Opinion
June 8, 1959
Louis R. Pagano, Corporation Counsel ( Mitchell W. Robbino of counsel), for City of Mount Vernon, defendant.
Krisel, Lessall Dowling ( Charles Lawrence Kramer of counsel), for Concord Factors Corporation, defendant.
The municipal defendant and the individual defendant move to dismiss the cross complaint of the corporate defendant for legal insufficiency in that the cross complaint does not contain an allegation that a written notice of the corporate defendant's claim was served upon the municipal defendant in compliance with section 50-e Gen. Mun. of the General Municipal Law.
The cross complaint (served under Civ. Prac. Act, § 264) seeks to establish the right to indemnification against the municipal defendant to recompense it for whatever damages the corporate defendant may be obliged to pay to the plaintiff. The basis of the corporate defendant's claim is the primary and affirmative negligence of the municipal defendant. Both section 50-e Gen. Mun. of the General Municipal Law and section 265 of the Charter of the City of Mount Vernon contemplate the filing of a notice of claim after the cause of action against the municipal defendant shall have arisen.

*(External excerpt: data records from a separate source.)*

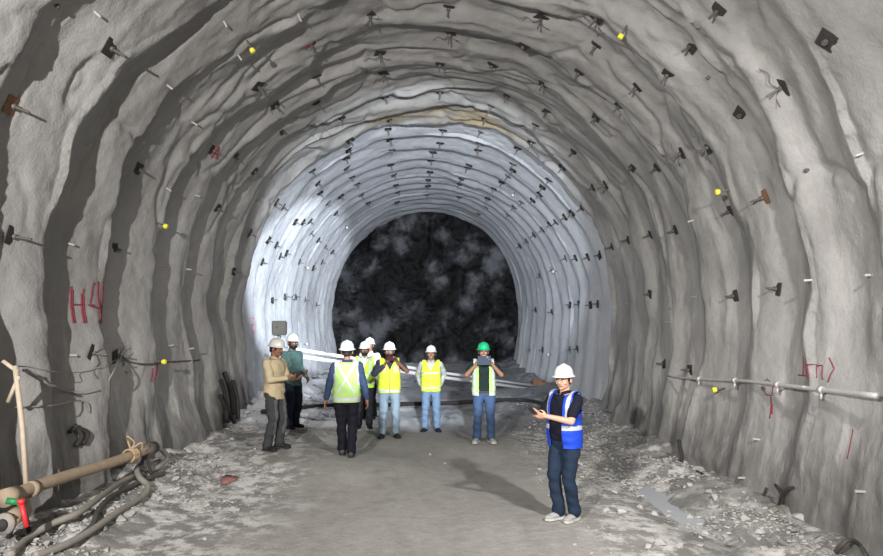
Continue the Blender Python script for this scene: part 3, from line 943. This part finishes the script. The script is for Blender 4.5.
# flat scraps lying about
g = Geo(); v = ground_hit(228, 481)
pts = [v + Vector((math.cos(t) * .10 * (1 + .3 * math.sin(3 * t)), math.sin(t) * .17, 0)) for t in np.linspace(0, 2 * math.pi, 14, endpoint=False)]
V = [Vector((p.x, p.y, gz(p.x, p.y) + .015 + .01 * (i % 3))) for i, p in enumerate(pts)]; c = Vector((v.x, v.y, gz(v.x, v.y) + .04))
V2 = [p - Vector((0, 0, .008)) for p in V + [c]]
n = len(V); g.add(V + [c] + V2, [(i, (i + 1) % n, n) for i in range(n)] + [(n + 1 + (i + 1) % n, n + 1 + i, 2 * n + 1) for i in range(n)] + [(i, n + 1 + i, n + 1 + (i + 1) % n, (i + 1) % n) for i in range(n)])
tag(g.build('plastic_scrap', M['sheet']), 'faded red plastic scrap trodden into the ground at left', 'plastic scrap')

# bent bars at the right wall foot, black strands for shaded hollows
def root_thing(label, pts_list, r, mat=None, name='bent_bar'):
    g = Geo()
    for P in pts_list: g.tube(smooth_path(P, 5), r, 8)
    return tag(g.build(name, mat or M['scrap']), label, 'scrap')


def wl(px, py, lift=.09):
    u, y = wall_hit(px, py); p = tunnel_at(u, y, lift); p.z = max(p.z, gz(p.x, p.y) - .05); return p


root_thing('dark forked bar sticking up from rubble at the right wall foot', [[wl(778, 524), wl(786, 506), wl(792, 492), wl(802, 487)], [wl(790, 494), wl(783, 485)]], .018)
root_thing('dark bent bar beside the forked bar at the right wall foot', [[wl(768, 520), wl(771, 500), wl(774, 488)], [wl(762, 505), wl(770, 508)]], .016)
root_thing('black strands shaping the shade of a cavity low on the right wall by the gutter', [[wl(685, 440), wl(688, 460), wl(686, 478)], [wl(686, 462), wl(700, 470), wl(718, 482)], [wl(678, 470), wl(686, 462), wl(694, 476), wl(684, 484)]], .028, name='cavity_shade')  # black shape put in for the shade of a wall-foot cavity
root_thing('dark hoop of hose at the right wall foot near the corner', [[gp(836, 552, .04), gp(842, 545, .14), gp(850, 541, .17), gp(860, 547, .10), gp(866, 556, .04)]], .022, M['darkhose'], 'hose_loop')
root_thing('black strands imitating a shadowed hole low on the left wall behind the near pipe', [[wl(66, 425), wl(74, 436), wl(68, 446)], [wl(60, 432), wl(70, 428), wl(80, 434), wl(74, 444)]], .026, name='hole_shade')  # black shape put in for a dark hole and its ring shadow
root_thing('dark irregular stain modelled as strands low on the left wall by the white lining', [[wl(220, 372), wl(226, 392), wl(228, 415)], [wl(214, 395), wl(222, 410), wl(230, 425)], [wl(228, 380), wl(232, 398), wl(234, 418)], [wl(216, 380), wl(220, 396), wl(222, 420)]], .045, name='stain_strands')  # strands added in place of a black irregular stain
# heavy dark hose lying across the rear floor
tube_thing('floor_hose', 'dark hose lying across the floor behind the crew', 'hose',
           [gp(262, 412, .06), gp(300, 408, .06), gp(335, 405, .05), gp(375, 405, .05), gp(410, 404, .05), gp(450, 403, .06), gp(480, 401, .06), gp(520, 400, .05), gp(545, 404, .05)], .05, M['scrap'])
# puddle in the gutter by the right wall
g = Geo(); V = []; n = 40
cx, cy = ground_hit(690, 505).x, ground_hit(690, 505).y
zmin = min(gz(cx + dx, cy + dy) for dx in np.arange(-.3, .31, .1) for dy in np.arange(-.6, .61, .1)) + .035
V = [(cx + .5 * math.cos(t) * (1 + .2 * math.sin(3 * t)), cy + 1.2 * math.sin(t), zmin) for t in np.linspace(0, 2 * math.pi, n, endpoint=False)]
V2 = [(x, y, z - .3) for x, y, z in V]
g.add(V + V2, [tuple(range(n)), tuple(range(2 * n - 1, n - 1, -1))] + [(i, n + i, n + (i + 1) % n, (i + 1) % n) for i in range(n)])
tag(g.build('puddle', M['water'], smooth=False), 'shallow grey puddle in the gutter along the right wall', 'puddle', kind='stuff')

# ------------------------------------------------------------------ the crew
from mathutils import noise as mnoise
VOX = .0068
WORK = bpy.data.scenes.new('work')


def fused(name, geo, mat, parent, vox=VOX, smooth=5, wrinkle=0.0, cut=None, solid=0.0, paintfn=None, wscale=(9, 9, 14)):
    """fuse overlapping shapes into one continuous skin"""
    me = raw_mesh(name, geo.V, geo.F)
    tmp = bpy.data.objects.new('tmp', me); WORK.collection.objects.link(tmp)
    rm = tmp.modifiers.new('r', 'REMESH'); rm.mode = 'VOXEL'; rm.voxel_size = vox
    if smooth: sm = tmp.modifiers.new('s', 'SMOOTH'); sm.factor = .5; sm.iterations = smooth
    WORK.view_layers[0].update()
    dg = WORK.view_layers[0].depsgraph
    out = bpy.data.meshes.new_from_object(tmp.evaluated_get(dg))
    bpy.data.objects.remove(tmp); bpy.data.meshes.remove(me)
    out.name = name
    if cut or solid:
        bm = bmesh.new(); bm.from_mesh(out)
        if cut:
            dead = [f for f in bm.faces if cut(f.calc_center_median())]
            bmesh.ops.delete(bm, geom=dead, context='FACES')
        bm.to_mesh(out); bm.free()
    if wrinkle:
        nv = len(out.vertices); co = np.empty(nv * 3, np.float32); no = np.empty(nv * 3, np.float32)
        out.vertices.foreach_get('co', co); out.vertices.foreach_get('normal', no)
        co = co.reshape(-1, 3); no = no.reshape(-1, 3)
        nn = np.array([mnoise.noise(Vector((a * wscale[0], b * wscale[1], d * wscale[2] + 3 * a))) for a, b, d in co.tolist()])
        out.vertices.foreach_set('co', (co + no * (nn * wrinkle)[:, None]).astype(np.float32).reshape(-1)); out.update()
    mats = mat if isinstance(mat, (list, tuple)) else [mat]
    for m in mats: out.materials.append(m)
    if paintfn:
        for p in out.polygons: p.material_index = paintfn(p.center)
    out.shade_smooth()
    o = bpy.data.objects.new(name, out); COL.objects.link(o); o.parent = parent
    if solid:
        md = o.modifiers.new('thickness', 'SOLIDIFY'); md.thickness = solid; md.offset = 1
    return o


def ik(a, t, l1, l2, hint):
    a = Vector(a); t = Vector(t); d = t - a; L = d.length
    if L > (l1 + l2) * .999: t = a + d.normalized() * (l1 + l2) * .999; d = t - a; L = d.length
    x = (l1 * l1 - l2 * l2 + L * L) / (2 * L); h = math.sqrt(max(0, l1 * l1 - x * x))
    n = Vector(hint) - d.normalized() * Vector(hint).dot(d.normalized())
    return a + d.normalized() * x + n.normalized() * h, t


CM = {}
def cloth(name, color, var=.12, rough=.85, scale=18, metal=0.0, spec=.25):
    if name not in CM:
        CM[name] = simple(name, color, rough, metal, var, scale, .15)
        CM[name].node_tree.nodes['Principled BSDF'].inputs['Specular IOR Level'].default_value = spec
    return CM[name]


TORSO = [(.78, .10, .07, 0), (.84, .155, .105, 0), (.92, .165, .115, 0), (1.02, .150, .108, 0), (1.12, .150, .108, 0), (1.24, .166, .116, 0),
         (1.33, .176, .114, 0), (1.395, .165, .098, .005), (1.445, .110, .078, .008), (1.475, .065, .060, .008)]


def torso(g, grow, z0=.78, z1=1.5, belly=0.0):
    rg = []
    for z, rx, ry, cy in TORSO:
        if z < z0 - .09 or z > z1: continue
        b = belly * math.exp(-((z - 1.06) / .12) ** 2)
        rg.append((0, cy - b * .5, max(z, z0), rx + grow + b * .5, ry + grow + b))
    g.rings(rg, 28, 2.35); return g


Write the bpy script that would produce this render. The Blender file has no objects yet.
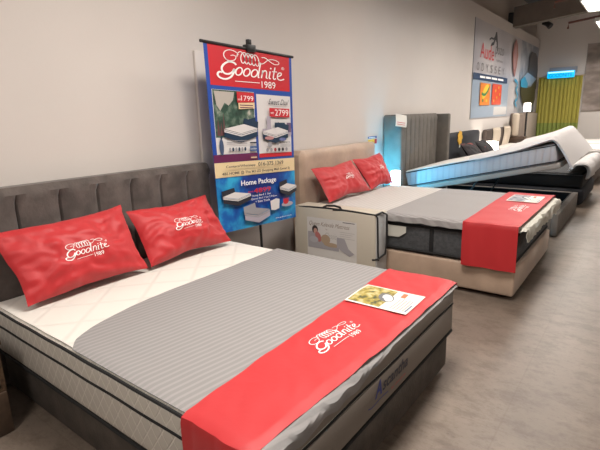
import bpy, bmesh, math, random
from mathutils import Vector, Matrix, noise
random.seed(4)
S = bpy.context.scene
C = S.collection

# ------------------------------------------------------------------ camera
cam_d = bpy.data.cameras.new('camera'); cam = bpy.data.objects.new('camera', cam_d); C.objects.link(cam)
YAW, PIT, ROLL = 0.653957, 0.236895, -0.029653
F = Vector((-math.sin(YAW)*math.cos(PIT), math.cos(YAW)*math.cos(PIT), -math.sin(PIT)))
R = Vector((math.cos(YAW), math.sin(YAW), 0)); U = R.cross(F)
c_, s_ = math.cos(ROLL), math.sin(ROLL)
R2 = R*c_ + U*s_; U2 = U*c_ - R*s_
m = Matrix(((R2.x, U2.x, -F.x, 2.80), (R2.y, U2.y, -F.y, -0.773), (R2.z, U2.z, -F.z, 1.4377), (0, 0, 0, 1)))
cam.matrix_world = m
cam_d.sensor_width = 36; cam_d.lens = 453.976/600*36; cam_d.clip_start = 0.05
S.camera = cam

# ------------------------------------------------------------------ world, exposure, lamps
w = bpy.data.worlds.new('world'); S.world = w; w.use_nodes = True
w.node_tree.nodes['Background'].inputs[0].default_value = (0.9, 0.93, 1, 1)
w.node_tree.nodes['Background'].inputs[1].default_value = 0.3
S.view_settings.view_transform = 'Standard'; S.view_settings.look = 'None'
S.view_settings.exposure = 0.12; S.view_settings.gamma = 1; S.view_settings.use_curve_mapping = False
FIX_Z = 3.2
FIXTURES = [(1.88, -2.0), (1.88, 0.9), (1.88, 4.0), (1.88, 6.7), (1.88, 9.45), (1.88, 11.95), (5.3, -2.0), (5.3, 2.2), (5.3, 6.4), (5.3, 10.6)]
def area(name, loc, sx, sy, power, color):
    d = bpy.data.lights.new(name, 'AREA'); d.shape = 'RECTANGLE'; d.size = sx; d.size_y = sy
    d.energy = power; d.color = color; d.spread = math.radians(160)
    o = bpy.data.objects.new(name, d); C.objects.link(o); o.location = loc
    return o
for (x, y) in FIXTURES:
    area('fixture_light', (x, y, FIX_Z-0.012), 0.56, 1.16, {-2.0: 40, 0.9: 68, 4.0: 38, 6.7: 44}.get(y, 70) if x < 3 else 12, (1, 0.942, 0.885))

# ------------------------------------------------------------------ materials
MATS = {}
def mat(name, col, rough=0.6, bump=0, bscale=40, mottle=0, mscale=6, metal=0, sheen=0, emit=0, spec=0.5, col2=None, coat=0, alpha=1):
    if name in MATS: return MATS[name]
    M = bpy.data.materials.new(name); M.use_nodes = True; nt = M.node_tree; b = nt.nodes['Principled BSDF']
    b.inputs['Base Color'].default_value = (*col, 1); b.inputs['Roughness'].default_value = rough
    b.inputs['Metallic'].default_value = metal; b.inputs['Specular IOR Level'].default_value = spec
    b.inputs['Sheen Weight'].default_value = sheen; b.inputs['Coat Weight'].default_value = coat
    if emit: b.inputs['Emission Color'].default_value = (*col, 1); b.inputs['Emission Strength'].default_value = emit
    tc = nt.nodes.new('ShaderNodeTexCoord')
    if mottle:
        n = nt.nodes.new('ShaderNodeTexNoise'); n.inputs['Scale'].default_value = mscale; n.inputs['Detail'].default_value = 6
        r = nt.nodes.new('ShaderNodeMix'); r.data_type = 'RGBA'
        c2 = col2 or tuple(min(1, c*(1+mottle)) for c in col); c1 = col if col2 else tuple(c*(1-mottle) for c in col)
        r.inputs['A'].default_value = (*c1, 1); r.inputs['B'].default_value = (*c2, 1)
        mr = nt.nodes.new('ShaderNodeMapRange'); mr.inputs[1].default_value = 0.35; mr.inputs[2].default_value = 0.65
        nt.links.new(tc.outputs['Object'], n.inputs['Vector']); nt.links.new(n.outputs['Fac'], mr.inputs[0])
        nt.links.new(mr.outputs[0], r.inputs['Factor']); nt.links.new(r.outputs['Result'], b.inputs['Base Color'])
    if bump:
        n2 = nt.nodes.new('ShaderNodeTexNoise'); n2.inputs['Scale'].default_value = bscale; n2.inputs['Detail'].default_value = 3
        bp = nt.nodes.new('ShaderNodeBump'); bp.inputs['Strength'].default_value = bump; bp.inputs['Distance'].default_value = 0.01
        nt.links.new(tc.outputs['Object'], n2.inputs['Vector']); nt.links.new(n2.outputs['Fac'], bp.inputs['Height'])
        nt.links.new(bp.outputs['Normal'], b.inputs['Normal'])
    MATS[name] = M
    return M

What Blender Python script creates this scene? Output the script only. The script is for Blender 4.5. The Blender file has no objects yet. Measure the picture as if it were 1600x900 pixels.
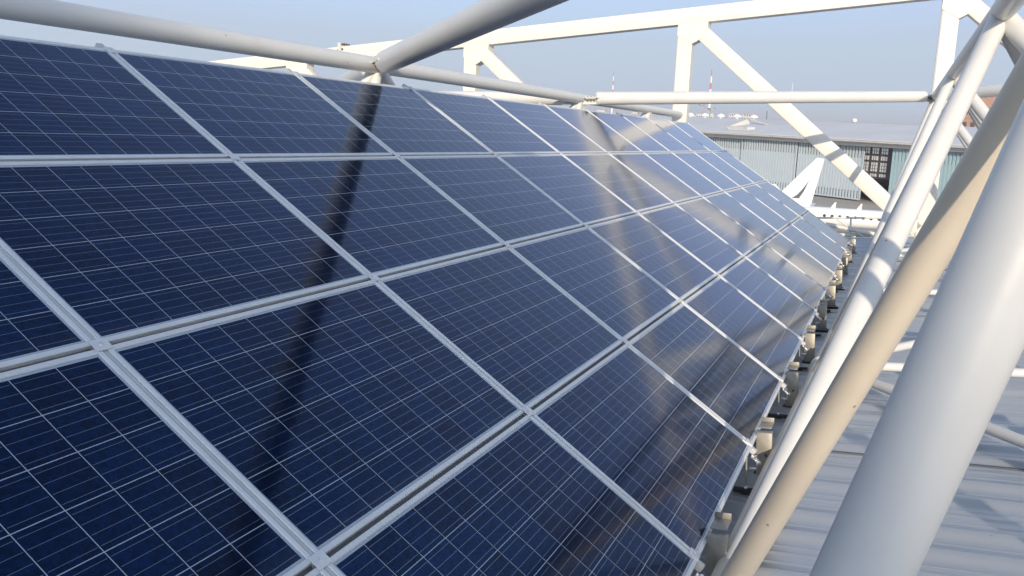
import bpy, bmesh, math, random
from mathutils import Vector, Matrix

S = bpy.context.scene
COL = S.collection
rad = math.radians
random.seed(7)

# ------------------------------------------------------------------ frames of reference
# roof frame: x = across the array (to the right), y = along the array, z = away from the roof; its origin is at eye height
WORLD_FROM_CAM = Matrix(((0.9205122, 0.1061560, -0.3760162), (0.3893237, -0.1681019, 0.9056317), (0.0329292, -0.9800371, -0.1960689)))
ROOF_FROM_CAM = Matrix(((0.9211561, 0.0304518, -0.3880002), (0.3882611, -0.1408650, 0.9107197), (-0.0269226, -0.9895604, -0.1415819)))
ROOF = WORLD_FROM_CAM @ ROOF_FROM_CAM.transposed()
EYE = Vector((0, 0, 13.0))
UP_R = ROOF.transposed() @ Vector((0, 0, 1))
ID3 = Matrix.Identity(3)

# ------------------------------------------------------------------ camera
cam_d = bpy.data.cameras.new('camera'); cam = bpy.data.objects.new('camera', cam_d); COL.objects.link(cam)
cam_d.sensor_width = 36.0; cam_d.lens = 31.535; cam_d.clip_start = 0.05; cam_d.clip_end = 20000
cx = WORLD_FROM_CAM @ Vector((1, 0, 0)); cy = WORLD_FROM_CAM @ Vector((0, -1, 0)); cz = WORLD_FROM_CAM @ Vector((0, 0, -1))
cam.matrix_world = Matrix.Translation(EYE) @ Matrix((cx, cy, cz)).transposed().to_4x4()
S.camera = cam

# ------------------------------------------------------------------ sky, sun, exposure
SUN_EL, SUN_AZ = 16.0, 157.0          # azimuth measured clockwise from +Y (towards +X)
W = bpy.data.worlds.new('World'); S.world = W; W.use_nodes = True
nt = W.node_tree; nt.nodes.clear()
sky = nt.nodes.new('ShaderNodeTexSky'); sky.sky_type = 'NISHITA'; sky.sun_disc = False
sky.sun_elevation = rad(SUN_EL); sky.sun_rotation = rad(SUN_AZ)
sky.altitude = 100; sky.air_density = 1.0; sky.dust_density = 3.0; sky.ozone_density = 6.0
bg = nt.nodes.new('ShaderNodeBackground'); bg.inputs[1].default_value = 0.112
wo = nt.nodes.new('ShaderNodeOutputWorld')
veil = nt.nodes.new('ShaderNodeMix'); veil.data_type = 'RGBA'            # the pale, even haze of the day's sky
tcw = nt.nodes.new('ShaderNodeTexCoord'); spw = nt.nodes.new('ShaderNodeSeparateXYZ'); mrw = nt.nodes.new('ShaderNodeMapRange'); mrw.interpolation_type = 'SMOOTHSTEP'
mrw.inputs['From Min'].default_value = .22; mrw.inputs['From Max'].default_value = .9; mrw.inputs['To Min'].default_value = .93; mrw.inputs['To Max'].default_value = .30
nt.links.new(tcw.outputs['Generated'], spw.inputs[0]); nt.links.new(spw.outputs[2], mrw.inputs['Value']); nt.links.new(mrw.outputs[0], veil.inputs['Factor'])
veil.inputs[7].default_value = (2.42, 2.84, 3.46, 1)
hs = nt.nodes.new('ShaderNodeHueSaturation'); hs.inputs['Saturation'].default_value = .85; nt.links.new(sky.outputs[0], hs.inputs['Color'])
nt.links.new(hs.outputs[0], veil.inputs[6]); glow = nt.nodes.new('ShaderNodeMix'); glow.data_type = 'RGBA'; glow.blend_type = 'LIGHTEN'; glow.inputs['Factor'].default_value = 0.55   # the brighter sky round the sun
nt.links.new(veil.outputs[2], glow.inputs[6]); nt.links.new(hs.outputs[0], glow.inputs[7]); nt.links.new(glow.outputs[2], bg.inputs[0]); nt.links.new(bg.outputs[0], wo.inputs[0])
sd = Vector((math.sin(rad(SUN_AZ)) * math.cos(rad(SUN_EL)), math.cos(rad(SUN_AZ)) * math.cos(rad(SUN_EL)), math.sin(rad(SUN_EL))))
sun_d = bpy.data.lights.new('sun', 'SUN'); sun_d.energy = 2.05; sun_d.angle = rad(0.5); sun_d.color = (1.0, 0.85, 0.66)
sun = bpy.data.objects.new('sun', sun_d); COL.objects.link(sun)
sun.rotation_euler = sd.to_track_quat('Z', 'Y').to_euler(); sun.location = (0, -30, 40)
S.view_settings.view_transform = 'Standard'; S.view_settings.look = 'None'
S.view_settings.exposure = 1.0; S.view_settings.gamma = 1.0; S.view_settings.use_curve_mapping = False
S.cycles.max_bounces = 8; S.cycles.glossy_bounces = 4; S.cycles.diffuse_bounces = 4
S.cycles.use_denoising = True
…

A cause of action for indemnity, such as alleged in the cross complaint herein, does not accrue until the actual payment of the main claim ( Dunn v. Uvalde Asphalt Paving Co., 175 N.Y. 214), whether such payment be made pursuant to judgment ( Satta v. City of New York, 272 App. Div. 782), or the loss or damage be voluntarily paid by the innocent party who is legally liable without waiting for judgment ( Dunn v. Uvalde Asphalt Paving Co., supra, p. 218).
Thus, until payment of the main claim is made by the corporate defendant, it is not required to serve a notice of claim under section 50-e Gen. Mun. of the General Municipal Law.
However, the corporate defendant was not required to file a notice of claim in order to maintain the cause of action alleged in its cross complaint. This court is of the view that Matter of Valstrey Serv. Corp. v. Board of Elections ( 2 N.Y.2d 413) is the authority for such a determination. There, the court was considering a third-party action, brought pursuant to section 193-a of the Civil Practice Act, for indemnification on the theory that Valstrey was at most chargeable with passive negligence whereas the defendants in the third-party action were guilty of active negligence. It was held (p. 416) that the object of said section 193-a is to avoid circuity of action by enabling the issues of indemnification to be determined upon evidence in the principal action when the principal action is tried and that this "presents an exception to the usual rule that an action can be commenced only after the plaintiff's cause of action has accrued, and is a case which has been omitted from the coverage of sections 52 of the County Law and 50-e of the General Municipal Law." The court also held that the aforesaid sections were not designed to apply to such a situation under consideration, otherwise "the advantage of this third-party practice could not be extended to cases involving municipal or other public corporations."
This court is of the opinion that whether indemnity be sought under section 193-a or section 264 of the Civil Practice Act is of no moment. Section 193-a permits claims over against parties who are not yet parties to the action while section 264 permits, between parties already in the action, claims over concerning facts involved in the plaintiff's claim ( Galka v. City of New York, 285 App. Div. 27).
Accordingly, the motion is denied. Submit order.